## GOAL OF THE EXERCISE
Return all of the data exactly as written, without the pictures.

## DATASET CONTENT

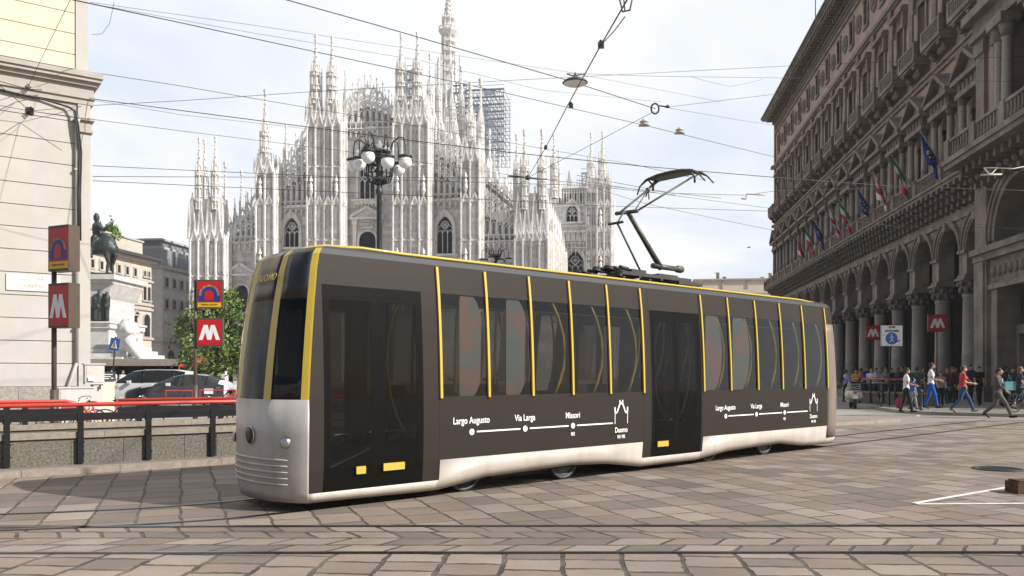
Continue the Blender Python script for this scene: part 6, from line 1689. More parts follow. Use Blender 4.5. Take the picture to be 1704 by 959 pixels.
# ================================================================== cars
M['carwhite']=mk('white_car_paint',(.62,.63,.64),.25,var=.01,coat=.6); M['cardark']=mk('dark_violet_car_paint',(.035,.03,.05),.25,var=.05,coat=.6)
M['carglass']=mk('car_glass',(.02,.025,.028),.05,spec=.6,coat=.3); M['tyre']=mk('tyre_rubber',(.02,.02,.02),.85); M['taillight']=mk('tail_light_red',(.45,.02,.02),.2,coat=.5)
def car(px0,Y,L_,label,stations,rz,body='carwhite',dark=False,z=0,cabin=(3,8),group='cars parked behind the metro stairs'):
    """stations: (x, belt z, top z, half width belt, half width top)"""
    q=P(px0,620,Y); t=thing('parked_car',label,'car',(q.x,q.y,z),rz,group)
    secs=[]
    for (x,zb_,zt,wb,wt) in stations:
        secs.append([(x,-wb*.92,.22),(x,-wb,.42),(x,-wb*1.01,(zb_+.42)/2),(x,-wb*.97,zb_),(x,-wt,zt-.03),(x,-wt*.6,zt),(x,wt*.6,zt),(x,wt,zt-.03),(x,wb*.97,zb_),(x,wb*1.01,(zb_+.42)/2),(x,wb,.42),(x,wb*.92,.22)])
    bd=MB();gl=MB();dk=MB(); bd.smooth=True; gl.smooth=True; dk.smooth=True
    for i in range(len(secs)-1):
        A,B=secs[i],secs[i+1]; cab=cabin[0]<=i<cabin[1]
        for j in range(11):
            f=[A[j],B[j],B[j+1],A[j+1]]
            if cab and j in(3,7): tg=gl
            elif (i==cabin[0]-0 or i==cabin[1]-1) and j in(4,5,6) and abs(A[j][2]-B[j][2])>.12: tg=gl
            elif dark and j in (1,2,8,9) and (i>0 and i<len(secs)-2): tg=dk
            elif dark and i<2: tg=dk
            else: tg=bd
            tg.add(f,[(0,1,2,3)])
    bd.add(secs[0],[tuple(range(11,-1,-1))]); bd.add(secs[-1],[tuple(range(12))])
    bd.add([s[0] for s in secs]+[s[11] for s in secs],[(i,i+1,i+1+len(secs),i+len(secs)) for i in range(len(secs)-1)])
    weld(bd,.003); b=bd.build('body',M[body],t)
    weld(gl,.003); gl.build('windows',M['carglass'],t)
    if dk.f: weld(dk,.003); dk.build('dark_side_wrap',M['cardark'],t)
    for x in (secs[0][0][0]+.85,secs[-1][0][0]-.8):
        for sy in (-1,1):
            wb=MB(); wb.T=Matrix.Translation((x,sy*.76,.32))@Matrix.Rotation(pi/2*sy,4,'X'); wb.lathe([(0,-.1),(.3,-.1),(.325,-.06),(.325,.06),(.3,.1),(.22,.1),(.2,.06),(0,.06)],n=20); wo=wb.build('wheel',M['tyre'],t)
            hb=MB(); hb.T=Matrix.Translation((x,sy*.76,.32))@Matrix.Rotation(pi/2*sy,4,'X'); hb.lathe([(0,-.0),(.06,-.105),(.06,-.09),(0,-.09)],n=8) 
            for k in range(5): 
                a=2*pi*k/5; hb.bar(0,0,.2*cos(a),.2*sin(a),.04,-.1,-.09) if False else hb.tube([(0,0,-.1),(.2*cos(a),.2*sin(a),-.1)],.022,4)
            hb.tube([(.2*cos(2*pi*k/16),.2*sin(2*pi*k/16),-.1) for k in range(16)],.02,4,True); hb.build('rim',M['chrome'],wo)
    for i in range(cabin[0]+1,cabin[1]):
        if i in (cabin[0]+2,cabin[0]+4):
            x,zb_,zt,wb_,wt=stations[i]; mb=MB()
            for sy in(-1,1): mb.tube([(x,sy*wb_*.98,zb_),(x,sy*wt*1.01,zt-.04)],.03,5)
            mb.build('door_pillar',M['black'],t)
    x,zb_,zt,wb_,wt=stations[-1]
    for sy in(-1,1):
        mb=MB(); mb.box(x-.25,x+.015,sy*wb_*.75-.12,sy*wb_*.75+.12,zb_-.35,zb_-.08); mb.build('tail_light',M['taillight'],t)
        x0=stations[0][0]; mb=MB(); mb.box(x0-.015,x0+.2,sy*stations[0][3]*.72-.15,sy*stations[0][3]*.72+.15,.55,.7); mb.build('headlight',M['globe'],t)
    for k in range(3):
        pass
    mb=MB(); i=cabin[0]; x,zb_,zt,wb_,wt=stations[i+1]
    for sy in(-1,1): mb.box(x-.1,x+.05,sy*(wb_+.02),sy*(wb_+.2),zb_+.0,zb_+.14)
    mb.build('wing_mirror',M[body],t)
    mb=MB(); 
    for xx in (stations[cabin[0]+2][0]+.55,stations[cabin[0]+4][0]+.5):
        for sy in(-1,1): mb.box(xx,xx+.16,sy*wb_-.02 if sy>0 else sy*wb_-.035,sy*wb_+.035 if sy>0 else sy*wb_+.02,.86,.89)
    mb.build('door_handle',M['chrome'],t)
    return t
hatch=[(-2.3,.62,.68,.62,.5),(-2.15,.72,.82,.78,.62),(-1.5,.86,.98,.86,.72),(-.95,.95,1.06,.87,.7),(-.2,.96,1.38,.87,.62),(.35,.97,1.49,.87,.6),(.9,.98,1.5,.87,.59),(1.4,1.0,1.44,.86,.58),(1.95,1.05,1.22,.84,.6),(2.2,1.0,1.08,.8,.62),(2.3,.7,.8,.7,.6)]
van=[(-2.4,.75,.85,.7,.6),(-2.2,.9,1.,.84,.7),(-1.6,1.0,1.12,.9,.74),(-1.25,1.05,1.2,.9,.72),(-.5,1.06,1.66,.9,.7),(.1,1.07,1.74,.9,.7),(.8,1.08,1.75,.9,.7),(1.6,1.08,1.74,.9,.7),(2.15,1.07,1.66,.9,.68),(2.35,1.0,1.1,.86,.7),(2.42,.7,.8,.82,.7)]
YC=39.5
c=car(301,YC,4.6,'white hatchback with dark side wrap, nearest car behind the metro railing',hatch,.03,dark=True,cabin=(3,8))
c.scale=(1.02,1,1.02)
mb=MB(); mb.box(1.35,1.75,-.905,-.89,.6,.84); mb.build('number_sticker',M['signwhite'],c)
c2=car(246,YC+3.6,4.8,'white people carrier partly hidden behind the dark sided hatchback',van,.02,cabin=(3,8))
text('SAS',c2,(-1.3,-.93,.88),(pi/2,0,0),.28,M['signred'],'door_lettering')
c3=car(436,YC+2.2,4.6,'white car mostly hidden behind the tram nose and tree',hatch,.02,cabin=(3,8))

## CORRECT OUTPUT
Continue the Blender Python script for this scene: part 6, from line 1689. More parts follow. Use Blender 4.5. Take the picture to be 1704 by 959 pixels.
# ================================================================== cars
M['carwhite']=mk('white_car_paint',(.62,.63,.64),.25,var=.01,coat=.6); M['cardark']=mk('dark_violet_car_paint',(.035,.03,.05),.25,var=.05,coat=.6)
M['carglass']=mk('car_glass',(.02,.025,.028),.05,spec=.6,coat=.3); M['tyre']=mk('tyre_rubber',(.02,.02,.02),.85); M['taillight']=mk('tail_light_red',(.45,.02,.02),.2,coat=.5)
def car(px0,Y,L_,label,stations,rz,body='carwhite',dark=False,z=0,cabin=(3,8),group='cars parked behind the metro stairs'):
    """stations: (x, belt z, top z, half width belt, half width top)"""
    q=P(px0,620,Y); t=thing('parked_car',label,'car',(q.x,q.y,z),rz,group)
    secs=[]
    for (x,zb_,zt,wb,wt) in stations:
        secs.append([(x,-wb*.92,.22),(x,-wb,.42),(x,-wb*1.01,(zb_+.42)/2),(x,-wb*.97,zb_),(x,-wt,zt-.03),(x,-wt*.6,zt),(x,wt*.6,zt),(x,wt,zt-.03),(x,wb*.97,zb_),(x,wb*1.01,(zb_+.42)/2),(x,wb,.42),(x,wb*.92,.22)])
    bd=MB();gl=MB();dk=MB(); bd.smooth=True; gl.smooth=True; dk.smooth=True
    for i in range(len(secs)-1):
        A,B=secs[i],secs[i+1]; cab=cabin[0]<=i<cabin[1]
        for j in range(11):
            f=[A[j],B[j],B[j+1],A[j+1]]
            if cab and j in(3,7): tg=gl
            elif (i==cabin[0]-0 or i==cabin[1]-1) and j in(4,5,6) and abs(A[j][2]-B[j][2])>.12: tg=gl
            elif dark and j in (1,2,8,9) and (i>0 and i<len(secs)-2): tg=dk
            elif dark and i<2: tg=dk
            else: tg=bd
            tg.add(f,[(0,1,2,3)])
    bd.add(secs[0],[tuple(range(11,-1,-1))]); bd.add(secs[-1],[tuple(range(12))])
    bd.add([s[0] for s in secs]+[s[11] for s in secs],[(i,i+1,i+1+len(secs),i+len(secs)) for i in range(len(secs)-1)])
    weld(bd,.003); b=bd.build('body',M[body],t)
    weld(gl,.003); gl.build('windows',M['carglass'],t)
    if dk.f: weld(dk,.003); dk.build('dark_side_wrap',M['cardark'],t)
    for x in (secs[0][0][0]+.85,secs[-1][0][0]-.8):
        for sy in (-1,1):
            wb=MB(); wb.T=Matrix.Translation((x,sy*.76,.32))@Matrix.Rotation(pi/2*sy,4,'X'); wb.lathe([(0,-.1),(.3,-.1),(.325,-.06),(.325,.06),(.3,.1),(.22,.1),(.2,.06),(0,.06)],n=20); wo=wb.build('wheel',M['tyre'],t)
            hb=MB(); hb.T=Matrix.Translation((x,sy*.76,.32))@Matrix.Rotation(pi/2*sy,4,'X'); hb.lathe([(0,-.0),(.06,-.105),(.06,-.09),(0,-.09)],n=8) 
            for k in range(5): 
                a=2*pi*k/5; hb.bar(0,0,.2*cos(a),.2*sin(a),.04,-.1,-.09) if False else hb.tube([(0,0,-.1),(.2*cos(a),.2*sin(a),-.1)],.022,4)
            hb.tube([(.2*cos(2*pi*k/16),.2*sin(2*pi*k/16),-.1) for k in range(16)],.02,4,True); hb.build('rim',M['chrome'],wo)
    for i in range(cabin[0]+1,cabin[1]):
        if i in (cabin[0]+2,cabin[0]+4):
            x,zb_,zt,wb_,wt=stations[i]; mb=MB()
            for sy in(-1,1): mb.tube([(x,sy*wb_*.98,zb_),(x,sy*wt*1.01,zt-.04)],.03,5)
            mb.build('door_pillar',M['black'],t)
    x,zb_,zt,wb_,wt=stations[-1]
    for sy in(-1,1):
        mb=MB(); mb.box(x-.25,x+.015,sy*wb_*.75-.12,sy*wb_*.75+.12,zb_-.35,zb_-.08); mb.build('tail_light',M['taillight'],t)
        x0=stations[0][0]; mb=MB(); mb.box(x0-.015,x0+.2,sy*stations[0][3]*.72-.15,sy*stations[0][3]*.72+.15,.55,.7); mb.build('headlight',M['globe'],t)
    for k in range(3):
        pass
    mb=MB(); i=cabin[0]; x,zb_,zt,wb_,wt=stations[i+1]
    for sy in(-1,1): mb.box(x-.1,x+.05,sy*(wb_+.02),sy*(wb_+.2),zb_+.0,zb_+.14)
    mb.build('wing_mirror',M[body],t)
    mb=MB(); 
    for xx in (stations[cabin[0]+2][0]+.55,stations[cabin[0]+4][0]+.5):
        for sy in(-1,1): mb.box(xx,xx+.16,sy*wb_-.02 if sy>0 else sy*wb_-.035,sy*wb_+.035 if sy>0 else sy*wb_+.02,.86,.89)
    mb.build('door_handle',M['chrome'],t)
    return t
hatch=[(-2.3,.62,.68,.62,.5),(-2.15,.72,.82,.78,.62),(-1.5,.86,.98,.86,.72),(-.95,.95,1.06,.87,.7),(-.2,.96,1.38,.87,.62),(.35,.97,1.49,.87,.6),(.9,.98,1.5,.87,.59),(1.4,1.0,1.44,.86,.58),(1.95,1.05,1.22,.84,.6),(2.2,1.0,1.08,.8,.62),(2.3,.7,.8,.7,.6)]
van=[(-2.4,.75,.85,.7,.6),(-2.2,.9,1.,.84,.7),(-1.6,1.0,1.12,.9,.74),(-1.25,1.05,1.2,.9,.72),(-.5,1.06,1.66,.9,.7),(.1,1.07,1.74,.9,.7),(.8,1.08,1.75,.9,.7),(1.6,1.08,1.74,.9,.7),(2.15,1.07,1.66,.9,.68),(2.35,1.0,1.1,.86,.7),(2.42,.7,.8,.82,.7)]
YC=39.5
c=car(301,YC,4.6,'white hatchback with dark side wrap, nearest car behind the metro railing',hatch,.03,dark=True,cabin=(3,8))
c.scale=(1.02,1,1.02)
mb=MB(); mb.box(1.35,1.75,-.905,-.89,.6,.84); mb.build('number_sticker',M['signwhite'],c)
c2=car(246,YC+3.6,4.8,'white people carrier partly hidden behind the dark sided hatchback',van,.02,cabin=(3,8))
text('SAS',c2,(-1.3,-.93,.88),(pi/2,0,0),.28,M['signred'],'door_lettering')
c3=car(436,YC+2.2,4.6,'white car mostly hidden behind the tram nose and tree',hatch,.02,cabin=(3,8))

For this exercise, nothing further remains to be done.